Yes, but it's incredibly difficult to do properly.
Swapping out database drivers is a piece of cake. If you use PDO, you can connect to different database drivers by passing a different DSN. PDO has drivers for SQLite, MySQL, PostgreSQL, Firebird, DB2, Microsoft's SQL Server, Oracle, ODBC devices, and probably some more that I'm forgetting about. If you use it sensibly, using prepared statements and the like, you don't even have to worry about the different databases having different escaping rules.
This isn't enough.
MySQL and Oracle don't speak the same dialect of SQL. They don't have the same features and capabilities. The features they have in common work differently. They have different performance characteristics. Indexing is different. Collations are different. Even basic things, like how to reference tables, or what kind of field types you can use, can differ drastically between databases.
Even if you managed to abstract all that away, and come up with some common subset of functionality you could use, chances are your application will be slow on both databases. In order to get decent performance out of any of these things, you need to be familiar with how they work, and you need to use the special features they offer.
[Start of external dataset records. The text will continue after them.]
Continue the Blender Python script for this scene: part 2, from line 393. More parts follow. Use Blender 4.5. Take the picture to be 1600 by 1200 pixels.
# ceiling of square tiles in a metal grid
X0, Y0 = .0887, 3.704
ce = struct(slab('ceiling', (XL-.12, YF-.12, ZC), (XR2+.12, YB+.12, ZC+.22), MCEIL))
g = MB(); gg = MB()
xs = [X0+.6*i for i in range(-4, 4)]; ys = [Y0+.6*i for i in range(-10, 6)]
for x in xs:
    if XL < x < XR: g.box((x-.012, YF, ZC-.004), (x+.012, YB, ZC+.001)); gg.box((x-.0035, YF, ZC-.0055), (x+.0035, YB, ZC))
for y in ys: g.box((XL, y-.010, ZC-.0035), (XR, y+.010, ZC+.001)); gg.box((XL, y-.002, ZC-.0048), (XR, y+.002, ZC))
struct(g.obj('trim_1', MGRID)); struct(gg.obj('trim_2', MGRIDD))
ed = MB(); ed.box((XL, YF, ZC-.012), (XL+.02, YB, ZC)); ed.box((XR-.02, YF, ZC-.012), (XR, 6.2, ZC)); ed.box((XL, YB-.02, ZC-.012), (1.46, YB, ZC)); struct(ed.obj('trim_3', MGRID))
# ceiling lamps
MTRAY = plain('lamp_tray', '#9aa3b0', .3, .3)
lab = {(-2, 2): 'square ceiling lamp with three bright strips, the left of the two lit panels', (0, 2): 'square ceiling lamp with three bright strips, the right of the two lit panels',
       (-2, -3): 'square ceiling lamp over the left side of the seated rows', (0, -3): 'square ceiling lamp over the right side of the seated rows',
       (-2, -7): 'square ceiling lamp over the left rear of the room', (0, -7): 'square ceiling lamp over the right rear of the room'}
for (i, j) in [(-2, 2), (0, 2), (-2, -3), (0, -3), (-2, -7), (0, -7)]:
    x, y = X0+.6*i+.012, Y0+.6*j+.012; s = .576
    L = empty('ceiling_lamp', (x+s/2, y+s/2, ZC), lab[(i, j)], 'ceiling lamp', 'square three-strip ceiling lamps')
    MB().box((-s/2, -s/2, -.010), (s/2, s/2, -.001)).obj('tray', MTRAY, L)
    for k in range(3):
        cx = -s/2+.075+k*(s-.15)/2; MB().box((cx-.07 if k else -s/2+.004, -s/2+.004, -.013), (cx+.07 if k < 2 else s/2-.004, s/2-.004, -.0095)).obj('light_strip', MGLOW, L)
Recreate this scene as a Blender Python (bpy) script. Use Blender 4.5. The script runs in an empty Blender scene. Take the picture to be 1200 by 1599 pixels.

Taking full advantage of each database typically requires changing the data model a bit. Particularly with MySQL and Oracle, which are almost as different as two databases can get.
The further apart the data models get, the more difficult it becomes to verify that your application actually works properly on both databases. It also becomes more difficult to migrate the data between the databases.
It's certainly not impossible, but it's a lot of work.